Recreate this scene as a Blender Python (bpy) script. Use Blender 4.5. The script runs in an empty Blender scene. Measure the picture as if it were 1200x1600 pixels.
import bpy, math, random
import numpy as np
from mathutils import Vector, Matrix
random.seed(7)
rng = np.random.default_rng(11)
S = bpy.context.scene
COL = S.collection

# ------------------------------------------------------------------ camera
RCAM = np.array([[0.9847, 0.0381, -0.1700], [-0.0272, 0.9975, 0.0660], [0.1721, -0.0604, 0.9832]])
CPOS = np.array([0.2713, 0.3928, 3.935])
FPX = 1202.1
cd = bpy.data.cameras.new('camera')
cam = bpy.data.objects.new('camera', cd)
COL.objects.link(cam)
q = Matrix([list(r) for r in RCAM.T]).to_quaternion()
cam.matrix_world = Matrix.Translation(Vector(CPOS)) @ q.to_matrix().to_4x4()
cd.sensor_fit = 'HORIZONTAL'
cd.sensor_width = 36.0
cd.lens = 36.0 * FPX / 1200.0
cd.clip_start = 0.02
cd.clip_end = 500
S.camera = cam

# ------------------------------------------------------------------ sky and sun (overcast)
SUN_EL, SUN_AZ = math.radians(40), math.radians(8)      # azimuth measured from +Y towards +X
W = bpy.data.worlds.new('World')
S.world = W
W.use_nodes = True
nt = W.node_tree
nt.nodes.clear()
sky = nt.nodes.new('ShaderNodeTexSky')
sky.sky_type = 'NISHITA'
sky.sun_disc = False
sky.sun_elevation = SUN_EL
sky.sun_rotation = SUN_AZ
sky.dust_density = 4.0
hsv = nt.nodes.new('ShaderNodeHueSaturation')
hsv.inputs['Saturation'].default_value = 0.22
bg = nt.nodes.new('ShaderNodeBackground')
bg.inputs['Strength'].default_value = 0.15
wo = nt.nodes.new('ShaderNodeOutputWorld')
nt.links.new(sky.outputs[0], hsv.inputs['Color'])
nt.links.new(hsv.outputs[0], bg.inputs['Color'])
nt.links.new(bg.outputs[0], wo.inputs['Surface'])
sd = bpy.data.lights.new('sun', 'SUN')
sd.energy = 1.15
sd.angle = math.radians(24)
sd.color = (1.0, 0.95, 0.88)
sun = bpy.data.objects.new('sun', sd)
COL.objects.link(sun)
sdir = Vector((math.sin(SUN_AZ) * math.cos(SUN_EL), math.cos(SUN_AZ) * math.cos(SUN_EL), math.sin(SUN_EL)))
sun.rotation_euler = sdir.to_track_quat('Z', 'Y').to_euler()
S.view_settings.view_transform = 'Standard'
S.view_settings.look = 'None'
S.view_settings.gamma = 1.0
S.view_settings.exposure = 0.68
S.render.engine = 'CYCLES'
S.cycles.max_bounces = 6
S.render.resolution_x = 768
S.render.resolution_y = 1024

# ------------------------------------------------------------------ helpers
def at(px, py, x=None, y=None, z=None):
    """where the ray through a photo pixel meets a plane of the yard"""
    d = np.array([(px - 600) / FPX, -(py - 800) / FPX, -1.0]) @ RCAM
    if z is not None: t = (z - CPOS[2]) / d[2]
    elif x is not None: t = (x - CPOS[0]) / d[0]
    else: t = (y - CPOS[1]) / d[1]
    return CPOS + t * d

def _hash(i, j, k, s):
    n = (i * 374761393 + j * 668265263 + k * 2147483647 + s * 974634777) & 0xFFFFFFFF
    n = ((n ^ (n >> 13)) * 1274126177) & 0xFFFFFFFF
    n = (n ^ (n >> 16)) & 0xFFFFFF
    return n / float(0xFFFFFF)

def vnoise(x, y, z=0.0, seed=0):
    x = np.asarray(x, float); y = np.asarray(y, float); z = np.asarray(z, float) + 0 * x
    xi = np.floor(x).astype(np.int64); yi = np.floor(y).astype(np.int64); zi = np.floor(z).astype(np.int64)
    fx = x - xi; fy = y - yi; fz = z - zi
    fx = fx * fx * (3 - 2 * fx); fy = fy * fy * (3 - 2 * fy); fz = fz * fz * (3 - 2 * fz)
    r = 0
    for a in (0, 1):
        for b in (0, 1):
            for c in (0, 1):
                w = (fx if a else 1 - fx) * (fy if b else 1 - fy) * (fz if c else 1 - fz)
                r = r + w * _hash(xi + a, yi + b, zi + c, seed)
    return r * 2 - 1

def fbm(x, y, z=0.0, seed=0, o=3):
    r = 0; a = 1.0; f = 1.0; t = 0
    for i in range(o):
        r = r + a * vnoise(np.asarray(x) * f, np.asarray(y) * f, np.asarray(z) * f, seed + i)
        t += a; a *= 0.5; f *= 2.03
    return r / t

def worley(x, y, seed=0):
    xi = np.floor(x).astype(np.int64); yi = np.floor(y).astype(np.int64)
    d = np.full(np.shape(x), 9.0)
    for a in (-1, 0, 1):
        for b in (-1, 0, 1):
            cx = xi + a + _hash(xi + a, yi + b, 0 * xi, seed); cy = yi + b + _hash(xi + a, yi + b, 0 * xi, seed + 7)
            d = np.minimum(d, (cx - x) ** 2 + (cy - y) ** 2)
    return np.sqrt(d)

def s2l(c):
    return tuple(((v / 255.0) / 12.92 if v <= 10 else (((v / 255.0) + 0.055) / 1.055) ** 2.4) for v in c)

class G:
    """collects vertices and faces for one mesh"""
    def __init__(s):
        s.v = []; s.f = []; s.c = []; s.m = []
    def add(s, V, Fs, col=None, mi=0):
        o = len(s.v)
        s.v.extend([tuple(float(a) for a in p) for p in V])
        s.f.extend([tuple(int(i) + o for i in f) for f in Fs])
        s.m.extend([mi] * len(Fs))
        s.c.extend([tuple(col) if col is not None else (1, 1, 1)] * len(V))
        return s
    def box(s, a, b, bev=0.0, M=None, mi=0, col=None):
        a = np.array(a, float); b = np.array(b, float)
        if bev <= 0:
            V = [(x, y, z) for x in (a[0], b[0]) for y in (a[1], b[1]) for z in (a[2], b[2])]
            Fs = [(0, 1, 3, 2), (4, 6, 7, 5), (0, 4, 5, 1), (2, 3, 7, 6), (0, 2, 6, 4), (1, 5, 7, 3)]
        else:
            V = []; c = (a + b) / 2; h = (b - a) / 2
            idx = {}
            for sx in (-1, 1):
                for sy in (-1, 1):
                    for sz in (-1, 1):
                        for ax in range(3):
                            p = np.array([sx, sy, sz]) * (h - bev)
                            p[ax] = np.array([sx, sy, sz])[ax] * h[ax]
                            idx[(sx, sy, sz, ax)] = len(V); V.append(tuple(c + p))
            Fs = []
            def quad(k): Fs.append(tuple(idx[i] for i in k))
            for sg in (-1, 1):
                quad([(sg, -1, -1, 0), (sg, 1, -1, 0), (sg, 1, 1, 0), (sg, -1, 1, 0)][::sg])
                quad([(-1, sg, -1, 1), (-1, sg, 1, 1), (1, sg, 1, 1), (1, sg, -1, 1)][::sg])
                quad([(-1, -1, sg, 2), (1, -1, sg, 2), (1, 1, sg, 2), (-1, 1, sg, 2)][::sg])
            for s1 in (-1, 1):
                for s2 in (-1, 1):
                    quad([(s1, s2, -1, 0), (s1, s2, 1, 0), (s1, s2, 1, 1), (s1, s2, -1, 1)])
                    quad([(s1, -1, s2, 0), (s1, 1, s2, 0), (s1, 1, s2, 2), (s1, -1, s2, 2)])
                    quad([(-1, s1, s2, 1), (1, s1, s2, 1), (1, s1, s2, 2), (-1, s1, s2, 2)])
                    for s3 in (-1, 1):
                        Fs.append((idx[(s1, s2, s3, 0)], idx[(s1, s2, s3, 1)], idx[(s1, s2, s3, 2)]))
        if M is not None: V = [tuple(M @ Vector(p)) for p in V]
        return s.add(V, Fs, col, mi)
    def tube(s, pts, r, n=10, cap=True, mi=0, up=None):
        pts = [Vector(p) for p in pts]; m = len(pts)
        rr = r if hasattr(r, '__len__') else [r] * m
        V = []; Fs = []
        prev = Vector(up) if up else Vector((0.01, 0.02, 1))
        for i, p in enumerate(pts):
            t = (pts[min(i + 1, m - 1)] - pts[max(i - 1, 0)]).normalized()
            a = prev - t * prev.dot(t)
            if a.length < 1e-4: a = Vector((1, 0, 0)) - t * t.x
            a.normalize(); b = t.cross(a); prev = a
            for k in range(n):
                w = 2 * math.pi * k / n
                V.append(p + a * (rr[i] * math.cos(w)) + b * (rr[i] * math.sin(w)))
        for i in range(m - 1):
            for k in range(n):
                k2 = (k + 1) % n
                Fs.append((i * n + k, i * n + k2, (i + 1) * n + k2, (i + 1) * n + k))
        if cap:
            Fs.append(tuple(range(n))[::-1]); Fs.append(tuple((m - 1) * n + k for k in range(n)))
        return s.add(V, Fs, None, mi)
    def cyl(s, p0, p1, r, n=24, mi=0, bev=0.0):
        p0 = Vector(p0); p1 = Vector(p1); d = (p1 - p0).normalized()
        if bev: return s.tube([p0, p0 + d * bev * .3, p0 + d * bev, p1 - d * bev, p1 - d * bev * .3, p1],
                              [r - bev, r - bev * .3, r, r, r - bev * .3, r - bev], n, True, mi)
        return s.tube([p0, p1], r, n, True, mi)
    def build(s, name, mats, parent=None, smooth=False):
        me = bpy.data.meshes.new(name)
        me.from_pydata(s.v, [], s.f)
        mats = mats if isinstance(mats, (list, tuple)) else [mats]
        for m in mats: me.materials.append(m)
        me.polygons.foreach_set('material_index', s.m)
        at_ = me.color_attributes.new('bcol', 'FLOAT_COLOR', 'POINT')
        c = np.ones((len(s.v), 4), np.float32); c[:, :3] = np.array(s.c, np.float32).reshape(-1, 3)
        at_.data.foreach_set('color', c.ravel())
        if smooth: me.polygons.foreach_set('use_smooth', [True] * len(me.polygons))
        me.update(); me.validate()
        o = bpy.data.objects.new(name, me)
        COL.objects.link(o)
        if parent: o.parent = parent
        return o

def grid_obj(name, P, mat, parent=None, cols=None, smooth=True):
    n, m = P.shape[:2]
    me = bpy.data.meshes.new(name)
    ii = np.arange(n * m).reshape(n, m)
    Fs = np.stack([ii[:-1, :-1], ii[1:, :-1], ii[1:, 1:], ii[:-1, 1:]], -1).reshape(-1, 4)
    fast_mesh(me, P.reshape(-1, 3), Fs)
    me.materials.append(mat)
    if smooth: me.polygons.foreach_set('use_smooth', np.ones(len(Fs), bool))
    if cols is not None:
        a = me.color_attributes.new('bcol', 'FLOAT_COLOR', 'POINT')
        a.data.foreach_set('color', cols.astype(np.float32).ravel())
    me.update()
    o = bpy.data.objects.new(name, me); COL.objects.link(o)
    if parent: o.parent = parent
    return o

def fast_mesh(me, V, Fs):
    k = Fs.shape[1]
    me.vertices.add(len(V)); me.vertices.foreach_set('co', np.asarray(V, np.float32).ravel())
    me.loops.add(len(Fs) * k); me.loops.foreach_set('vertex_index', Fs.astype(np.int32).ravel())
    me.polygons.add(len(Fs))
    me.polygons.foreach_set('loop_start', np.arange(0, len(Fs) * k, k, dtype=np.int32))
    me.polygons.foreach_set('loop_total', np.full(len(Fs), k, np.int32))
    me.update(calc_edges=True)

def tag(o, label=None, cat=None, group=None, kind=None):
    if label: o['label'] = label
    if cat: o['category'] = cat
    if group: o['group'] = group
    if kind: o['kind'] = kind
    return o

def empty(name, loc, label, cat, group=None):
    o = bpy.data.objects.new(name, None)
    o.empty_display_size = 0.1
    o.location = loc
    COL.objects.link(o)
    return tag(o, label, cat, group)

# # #

Aim - Set down verbatim only the lines between the start of the data above and the line with "COL = S.collection", both boundaries included.

Problem solution -
Recreate this scene as a Blender Python (bpy) script. Use Blender 4.5. The script runs in an empty Blender scene. Measure the picture as if it were 1200x1600 pixels.
import bpy, math, random
import numpy as np
from mathutils import Vector, Matrix
random.seed(7)
rng = np.random.default_rng(11)
S = bpy.context.scene
COL = S.collection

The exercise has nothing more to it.